Nine Jewish families were living in the village prior to the war; and in the summer and fall of 1941, 46 refugees, most probably all of them Jewish, arrived in Trudy from Polotsk. The Germans occupied the village in July. The village was run by a German military commandant’s office (Ortskommandantur), which introduced forced labor for the Jews but did not provide them with any food. The military commandant recruited a local police force (Ordnungsdienst) made up of volunteers recruited from the local population. Yuhan Ivanovich Leiburg (an Estonian) became the head of the police in Trudy, and his deputy was Stepan Lopukhov. The local police took an active part in the persecution and murder of the Jews.

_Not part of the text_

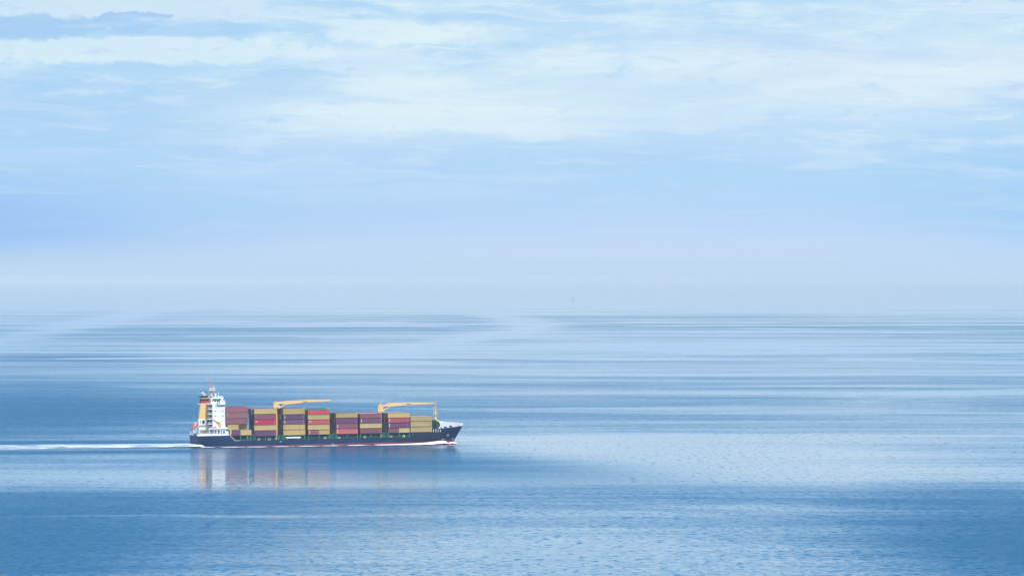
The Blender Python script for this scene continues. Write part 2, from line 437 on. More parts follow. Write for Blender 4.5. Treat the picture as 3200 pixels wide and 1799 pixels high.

In November 1941, the Germans established a kind of ghetto in three houses.1 A non-Jewish witness Z. states that in November the mayor of the local volostnaia uprava (village authority), Kirill Kosoryga, and two leaders of the local police, Leiburg and Lopukhov, came to his house and demanded that he abandon it because Jews were to be settled there; 17 Jews were moved into Z.’s house. The witnesses interviewed by the Soviet Extraordinary State Commission (ChGK) state that on February 4, 1942, the Germans (according to some accounts, local Kommandant Ernst Schuldes) assembled all the Jews in one house and demanded that they surrender all their valuables, promising that in return they would receive food—according to some accounts, that they would also be set free. The Jews gave up the valuables they had and received some bread from the Germans, but on February 6 they were assembled in this house again. A punitive squad, most probably not German but either local or manned by some other collaborators, arrived from Polotsk in the night, and its members got drunk in Trudy. The next morning they brought the Jews to the Riabinovka Forest, 700 meters (766 yards) south of the village of Zheltsy, and shot 76 Jews. Four non-Jews were murdered at the same time. The shooting Aktion lasted two or three hours, because the men of the squad were armed only with rifles. According to the witnesses, the perpetrators killed small children by hitting them with rifle butts or tossed them up and tried to hit them while in the air. In the evening of that day, the Germans sent local peasants to bury the bodies.2
In December 1943, the local Investigation Commission exhumed 60 corpses (of 80 buried) from the pit in the Riabinovka Forest, including the bodies of 19 children, 27 women, and 14 men.
SOURCES
The existence of an informal ghetto in Trudy is mentioned in Vladimir Adamushko et al., eds., Spravochnik o mestakh prinuditel’nogo soderzhaniia grazhdanskogo naseleniia na okkupirovannoi territorii BSSR 1941–1944 gg. (Minsk: State Committee for Archives and Documentary Collections of the Republic of Belarus, 2001), p. 101; and in Shmuel Spector and Geoffrey Wigoder, eds., The Encyclopedia of Jewish Life before and during the Holocaust (Jerusalem: Yad Vashem; New York: New York University Press, 2001), p. 1336.
The documents of the ChGK for the Polotsk raion can be found in GARF (7021-92-221).